The foliage found in the company's 300-acre Bangalore campus is aggressively green. The lounging monkeys appear well groomed. Under a flawless azure sky, 18,000 young (average age 26) and seemingly innocent computer programmers cycle between meetings where they solve the software problems of the world's biggest companies before squeezing in a lunchtime round of volleyball or honing their putting technique on the company's pristine green.
Even the janitors are beaming. As well they might. "Several have made thousands of dollars out of stock options", says Narayana Murthy, the Infosys chairman who is also the company's chief mentor – a role that makes him responsible for the Tigger-esque levels of enthusiasm sported by the workforce.
The question now being asked, however, is whether in the wake of US downturn this Eden is heading for a fall. Will the subprime snake sully the Indian dream?
In Building No1, in Infosys-embroidered shirtsleeves, sits Mr Gopalakrishnan, one of seven co-founders who set up the company, now worth $30 billion, in 1981 with a $250 loan.
As chief executive of one of India's largest software exporters, he has a hotline to the hopes and fears of the West's business leaders. "Because of our relationships we get visibility," he says. "Before we get orders we have a good idea of how clients will spend."
Optimistic blue-chip bosses will quiz him about expensive upgrades to their IT systems – nice-but-unessential items such as the experimental Infosys gizmo that tells a supermarket how long customers spend in front of individual shelves.
When things look bad, he gets asked how to cut costs by moving work to India, where wages are cheaper. Most of his recent calls, especially from the western banks that accounted for a third of Infosys's $3 billion in revenue last year, have been along this latter line. "Lots of budgets that are being finalised are flat; some of them are down … declines are in single digits," he says.

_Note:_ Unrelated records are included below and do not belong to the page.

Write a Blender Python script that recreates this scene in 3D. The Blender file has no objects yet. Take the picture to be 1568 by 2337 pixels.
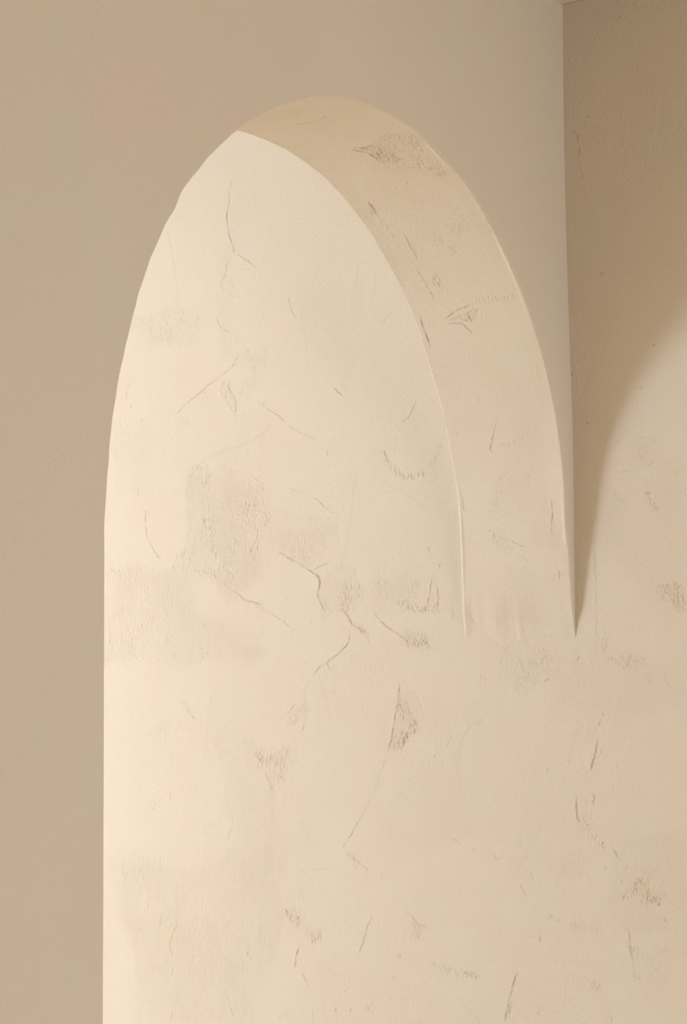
# Sunlit lime-plaster archway between two rooms, seen from the shaded room.
# Units are metres: X grows toward the long right-hand wall (X = 0), Y grows
# through the arch into the bright room, Z = 0 is the floor.
import bpy, math
import numpy as np
from mathutils import Matrix, Vector

SC = bpy.context.scene
COL = SC.collection
R = 0.6            # radius of the arch
SPRING = 1.6       # height at which the arch springs
THICK = 0.2072       # thickness of the arched wall
CEIL = 2.561       # ceiling height
CEN = (-R, SPRING)
# plumb error of the hand-plastered right wall: (height, bulge)
BOW = [(1.449, 0.0096), (1.515, 0.0109), (1.589, 0.0106), (1.662, 0.0122), (1.737, 0.0138), (1.811, 0.0136), (1.885, 0.0105), (1.96, 0.0074), (2.109, 0.003), (2.261, 0.0025), (2.375, 0.002), (2.56, 0.0066)]
# hand-formed arch: deviation from a true half circle, every 2 degrees from -14
DEV_A = np.arange(-14, 184, 2.0)
DEV_NEAR = [0.025, 0.018, 0.0117, 0.0068, 0.0028, -0.0006, -0.0038, -0.0064, -0.0085, -0.0103, -0.0113, -0.0113, -0.0105, -0.0087, -0.0064, -0.0044, -0.0029, -0.0016, -0.0005, 0.0002, 0.0007, 0.0012, 0.0017, 0.0021, 0.0021, 0.0014, 0.0007, 0.0009, 0.0022, 0.0032, 0.0033, 0.003, 0.003, 0.0033, 0.0034, 0.0031, 0.0026, 0.0023, 0.0022, 0.0021, 0.0019, 0.0013, 0.0006, -0.0002, -0.0009, -0.001, -0.0007, -0.0004, -0.0005, -0.001, -0.0015, -0.002, -0.0023, -0.0025, -0.0027, -0.0028, -0.0029, -0.0028, -0.0025, -0.0022, -0.002, -0.0021, -0.0024, -0.0027, -0.0029, -0.0029, -0.0029, -0.0025, -0.0018, -0.0009, -0.0002, 0.0006, 0.0015, 0.0022, 0.0026, 0.0029, 0.0034, 0.0035, 0.0032, 0.0031, 0.0029, 0.0024, 0.0021, 0.0021, 0.0017, 0.0009, -0.0001, -0.0011, -0.0012, -0.0008, -0.0008, -0.0011, -0.0013, -0.0015, -0.0016, -0.0014, -0.0008, 0.0004, 0.0017]
DEV_FAR = [0.0267, 0.0195, 0.0133, 0.0091, 0.0066, 0.0048, 0.0032, 0.002, 0.0014, 0.0014, 0.0015, 0.0017, 0.0019, 0.0019, 0.0013, -0.0001, -0.0017, -0.0027, -0.0033, -0.0035, -0.0035, -0.0034, -0.0034, -0.0037, -0.0041, -0.0041, -0.0036, -0.0025, -0.0011, -0.0, 0.0005, 0.0004, 0.0001, -0.0003, -0.0005, -0.0003, 0.0002, 0.0007, 0.001, 0.0012, 0.0012, 0.0013, 0.0015, 0.0019, 0.002, 0.0018, 0.0011, 0.0004, -0.0001, -0.0004, -0.001, -0.0017, -0.0024, -0.003, -0.0031, -0.003, -0.003, -0.0029, -0.0026, -0.0022, -0.002, -0.0021, -0.0024, -0.0027, -0.0029, -0.0029, -0.0029, -0.0025, -0.0018, -0.0009, -0.0002, 0.0006, 0.0015, 0.0022, 0.0026, 0.0029, 0.0034, 0.0035, 0.0032, 0.0031, 0.0029, 0.0024, 0.0021, 0.0021, 0.0017, 0.0009, -0.0001, -0.0011, -0.0012, -0.0008, -0.0008, -0.0011, -0.0013, -0.0015, -0.0016, -0.0014, -0.0008, 0.0004, 0.0017]

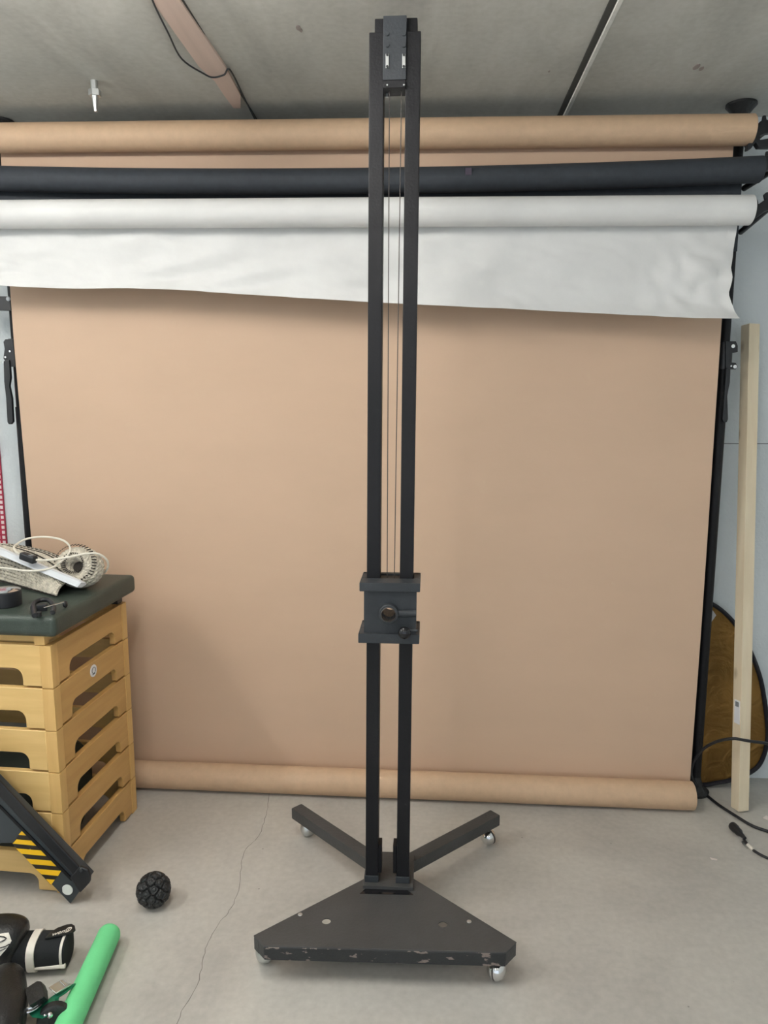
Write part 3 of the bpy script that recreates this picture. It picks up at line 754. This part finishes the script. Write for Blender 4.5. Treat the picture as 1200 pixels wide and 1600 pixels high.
# ivory flex with black inline switch
cw = empty('power_flex', aY(60, 870, 2.56), 'ivory flex with a black inline switch looped on top of the rope bag', 'cable')
lp = [(-40, 882, 2.470), (10, 888, 2.470), (45, 892, 2.450), (75, 889, 2.470), (95, 878, 2.500), (110, 860, 2.550), (100, 845, 2.590), (72, 839, 2.630), (42, 842, 2.620), (23, 853, 2.570), (25, 862, 2.510), (34, 867, 2.470)]
MB().tubepath(spline([aY(x, y, Y) for x, y, Y in lp], 8), 0.0038, 8).build('flex', 'cable_w', cw)
lp = [(56, 875, 2.458), (75, 875, 2.47), (105, 871, 2.475), (135, 865, 2.485), (155, 866, 2.50), (168, 877, 2.52), (167, 890, 2.55), (157, 899, 2.60), (146, 903, 2.655)]
MB().tubepath(spline([aY(x, y, Y) for x, y, Y in lp], 8), 0.0038, 8).build('flex', 'cable_w', cw)
a, c = aY(30, 866, 2.475), aY(59, 877, 2.455); d = (c-a); mt = Matrix.Translation((a+c)/2)@d.to_track_quat('X', 'Z').to_matrix().to_4x4()
sw = MB().box(-0.031, 0.031, -0.013, 0.013, -0.013, 0.013, 0.007, 3, mt).build('inline_switch', 'plastic', cw)
MB().box(0.006, 0.018, -0.010, 0.006, 0.010, 0.0145, 0.001, 1, mt).build('switch_button', 'ink', sw)
# black screw clamp
cpn = aZ(72, 958, PZ); ck_ = empty('screw_clamp', cpn, 'small black screw clamp with a metal rod on the front of the green pad', 'clamp')
def zz(x, y, h): return aZ(x, y, PZ+h)
MB().tubepath(spline([zz(54, 962, 0.008), zz(52, 945, 0.014), zz(62, 938, 0.018), (zz(76, 938, 0.018)), zz(84, 948, 0.014), zz(82, 957, 0.009)], 5), 0.008, 10).build('clamp_jaw', 'plastic', ck_)
MB().box(-0.016, 0.016, -0.014, 0.014, 0, 0.022, 0.004, 2, Matrix.Translation(zz(66, 954, 0))@Matrix.Rotation(0.5, 4, 'Z')).build('clamp_block', 'plastic', ck_)
MB().cyl(zz(68, 950, 0.02), zz(100, 941, 0.02), 0.0025, n=10).build('screw_rod', 'chrome', ck_)
q = zz(102, 944, 0.012); MB().sphere(q, 0.0115, (0.6, 1, 1)).build('knob', 'plastic', ck_)
q = zz(60, 963, 0.0); MB().cyl(q, q+Vector((0, 0, 0.014)), 0.010, n=18).build('rubber_pad', 'rubber', ck_)
# black tape reel with silver lid
q = aZ(0, 950, PZ)+Vector((-0.0, 0.035, 0)); tp = empty('tape_reel', q, 'black round reel with a silver disc on top at the left of the green pad', 'reel')
MB().lathe([(0.01, 0), (0.048, 0), (0.050, 0.002), (0.050, 0.048), (0.048, 0.05), (0.01, 0.05)], q, (0, 0, 1), 40).build('reel_body', 'plastic', tp)
MB().lathe([(0.005, 0), (0.047, 0), (0.049, 0.002), (0.040, 0.006), (0.015, 0.009), (0.005, 0.009)], q+Vector((0, 0, 0.05)), (0, 0, 1), 40).build('disc', 'chrome', tp)

# red and white grid (crate side) behind at the left
rg0 = aY(-60, 840, 3.14); gr = empty('lattice_panel', (rg0.x, 3.14, 0.85), 'dark red lattice panel with pale squares on the wall at the left edge', 'lattice')
b = MB(); w = MB(); X1 = aY(9.5, 842, 3.14).x; X0 = X1-0.40; zt_ = 1.75; zb_ = 0.85
def lean(x, z): return Vector((x, WY-0.008, z))
nz = int((zt_-zb_)/0.0225); 
b.prism([lean(X0, zb_), lean(X1, zb_), lean(X1, zt_), lean(X0, zt_)], (0, 0.007, 0)); b.build('red_panel', 'red', gr)
for i in range(nz):
    z = zb_+0.006+i*0.0225
    for j in range(17):
        x = X1-0.004-0.013-j*0.0235
        w.prism([lean(x, z)+Vector((0, -0.001, 0)), lean(x+0.013, z)+Vector((0, -0.001, 0)), lean(x+0.013, z+0.014)+Vector((0, -0.001, 0)), lean(x, z+0.014)+Vector((0, -0.001, 0))], (0, 0.002, 0))
w.build('pale_squares', 'pinkwhite', gr, smooth=False)

# ------------------------------------------------------------------ hazard striped beam in front of the boxes
YB_ = 2.165
hb = empty('striped_steel_beam', aY(110, 1415, YB_), 'dark steel beam with yellow and black hazard stripes tilted before the beech vault box', 'beam')
def hp(x, y, off=0.0):
    r_ = ray(x, y); k_ = (YB_-off+0.09*1.15)/(r_.y-0.09*r_.x)
    return r_*k_+Vector((0, 0, EYE))
zoff = -aY(110, 1415, YB_).z+0.0005
def hv(x, y, off=0.0): return hp(x, y, off)+Vector((0, 0, zoff))
b = MB(); b.prism([hv(110, 1415), hv(19, 1320), (hv(-90, 1323)), hv(-90, 1135), hv(-2, 1227), hv(140, 1374)], (0, 0.035, 0), 0.0015, 1)
b.build('side_plate', 'beam', hb)
b = MB(); b.prism([hv(-90, 1128), hv(-90, 1150), hv(0, 1244), hv(121, 1372), hv(132, 1362), hv(3, 1222)], (0, -0.010, 0), 0.004, 3); b.build('top_rail', 'plastic', hb)
b = MB(); b.prism([hv(-90, 1168), hv(-90, 1172), hv(112, 1378), hv(115, 1375)], (0, -0.004, 0), 0); b.build('ridge', 'blk', hb)
b = MB(); b.prism([hv(112, 1370), hv(127, 1353), hv(140, 1358), hv(144, 1367), hv(143, 1378), hv(128, 1394)], (0, -0.014, 0), 0.005, 3); ec = b.build('end_cap', 'plastic', hb)
q = hv(127, 1362, 0.014); MB().cyl(q, q+Vector((0, -0.003, 0)), 0.006, n=14).build('screw', 'blk2', ec)
b = MB(); b.prism([hv(*p, 0.0) for p in ((35, 1300), (97, 1363), (80, 1385), (19.5, 1320))], (0, -0.0012, 0), 0); hz = b.build('hazard_label', 'hazblack', hb)
stripes = [[(35, 1300), (43, 1308), (29, 1307)], [(26, 1314), (51, 1316), (58, 1324), (20, 1320.5)], [(25, 1328), (66, 1331.5), (74, 1340), (34, 1336.5)],
           [(41, 1344), (82, 1347.5), (89, 1356), (49, 1352.5)], [(56, 1360), (96, 1363), (91, 1371), (65, 1368.5)], [(72, 1376), (86, 1377), (80, 1385)]]
b = MB()
for s_ in stripes: b.prism([hv(x, y, 0.0012) for x, y in s_], (0, -0.0006, 0), 0)
b.build('yellow_stripes', 'yellow', hz)
q = hv(105.5, 1392.5); b = MB(); b.cyl(q, q+Vector((0, -0.0015, 0)), 0.0185, n=32); b.build('white_dot', 'dot', hb)

# ------------------------------------------------------------------ massage ball
q = aZ(236, 1424, 0.0); rr = 0.056; c = Vector((q.x, q.y+0.03, rr))
bm = bmesh.new(); bmesh.ops.create_icosphere(bm, subdivisions=6, radius=1)
pts = []
for i in range(46):
    z = 1-2*(i+0.5)/46; a = i*2.39996; s_ = math.sqrt(1-z*z); pts.append(Vector((s_*math.cos(a), s_*math.sin(a), z)))
for v in bm.verts:
    n_ = v.co.normalized(); ds = sorted(((n_-p).length for p in pts))[:2]
    gap = ds[1]-ds[0]
    h = 0.85+0.15*min(1, gap/0.14)**0.7+0.02*math.exp(-(ds[0]/0.10)**2)-0.03*math.exp(-((ds[0]-0.12)/0.03)**2)
    v.co = n_*h
m_ = max(-v.co.z for v in bm.verts)
for v in bm.verts: v.co = v.co*(rr/m_)+Vector((c.x, c.y, rr))
k = MB(); k._merge(bm); tag(k.build('massage_ball', 'rubber'), 'black knobbly rubber massage ball on the concrete floor', 'ball')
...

Many banks – especially those whose chief executives departed in the wake of the sub-prime debacle – are yet to make spending decisions. One of the few matters on which clients are sure is that Infosys should gear up to take on more cost-cutting outsourcing work.
"Clients are telling us 'we will require more offshore support, don't reduce your hiring'," Mr Gopalakrishnan says.
The Infosys top brass are ptting on a very brave face, but the US slowdown has come at a bad time. The Indian IT industry is already battling the effects of the rupee's sharp appreciation and wage inflation running at between 12 and 15 per cent. Moreover, the sector will soon face an estimated $1 billion-plus bill when a holiday on export taxes on software lapses, a move that will hike Infosys's effective tax rate to about 22 per cent from about 15 per cent.
Right now, Mr Gopalakrishnan admits, Infosys would like to be moving away from low-margin business process outsourcing (call centres and the like) towards high-end consulting work. However, "discretionary spending is rare," he says – another way of saying that clients are moving in exactly the opposite direction.